Frank Ocean Prefers Wong Kar-wai's Early Stuff

For anyone still wondering what took Frank Ocean so long to release his follow-up to Channel Orange, a new theory lies within the pages of the R&B angel’s recently released "Boys Don't Cry" zine to accompany his new album Blonde: perhaps he was blowing through his conscientious Blu-ray collection. Demonstrating an eye for the visionary and the visually dazzling – and inadvertently challenging the hot buzz on that BBC critics’ poll and last week’s #7favfilms on Twitter – Ocean scribbled down a list of his 100 favorite films of all time, and his choices make it clear that he’s as much a student of the cinema as he is a singer of stirring emotionality.

A few standout selections.
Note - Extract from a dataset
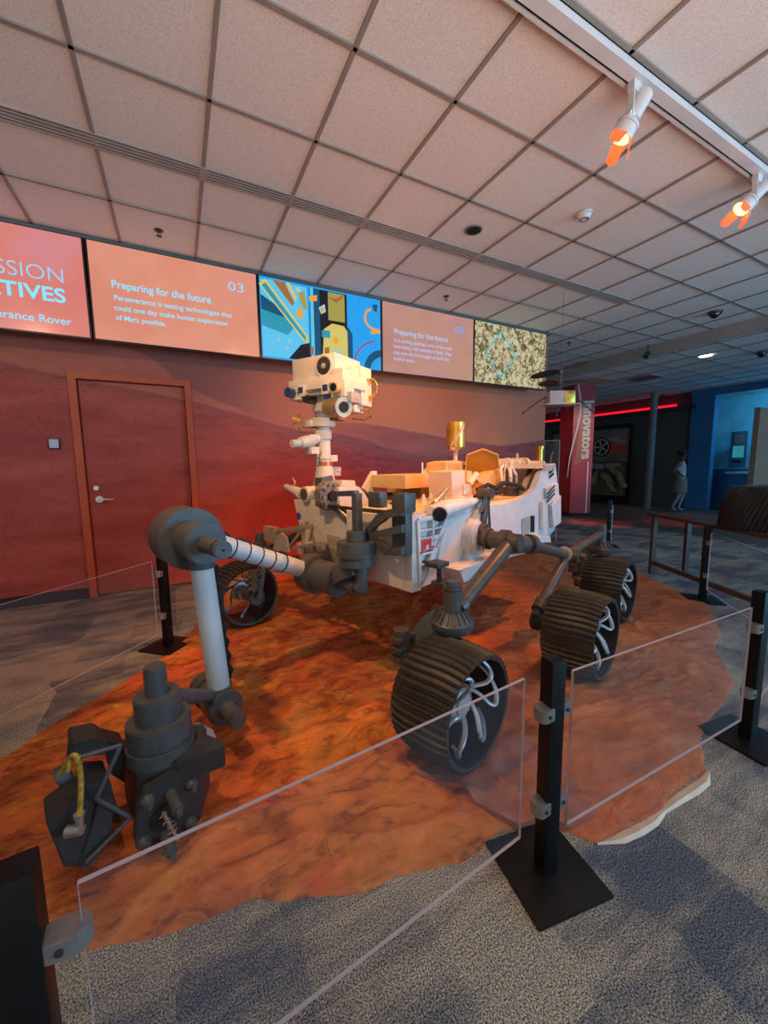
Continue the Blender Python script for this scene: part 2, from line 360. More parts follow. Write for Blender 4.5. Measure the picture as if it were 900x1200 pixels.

He’s clearly got love for the go-for-broke auteurism of Herzog and Jodorowsky, reflected in his own sonic adventurism, but he flexes his sensitive side and interest in rehashing the past with a Bergman classic like Wild Strawberries. As a David Lynch devotee, his inclusion of the polarizing and patriotically perverse (and, for my money, perfect) Wild at Heart makes me want to paint the town as red as Diane Ladd’s face. A small smattering of silent films make the list but the absences are just as compelling. PTA makes three appearances on the list but Ocean opts for Hard Eight over the far more beloved Boogie Nights. And despite its undeniable genius, it’s a relief to see a Best Of list with a Hitchcock mention that isn’t Vertigo. Mostly, though, I'll take the obvious crossover omission of Boys Don't Cry in favor of including American Beauty as a sly hint that he, too, is a fervent member of Team Bening.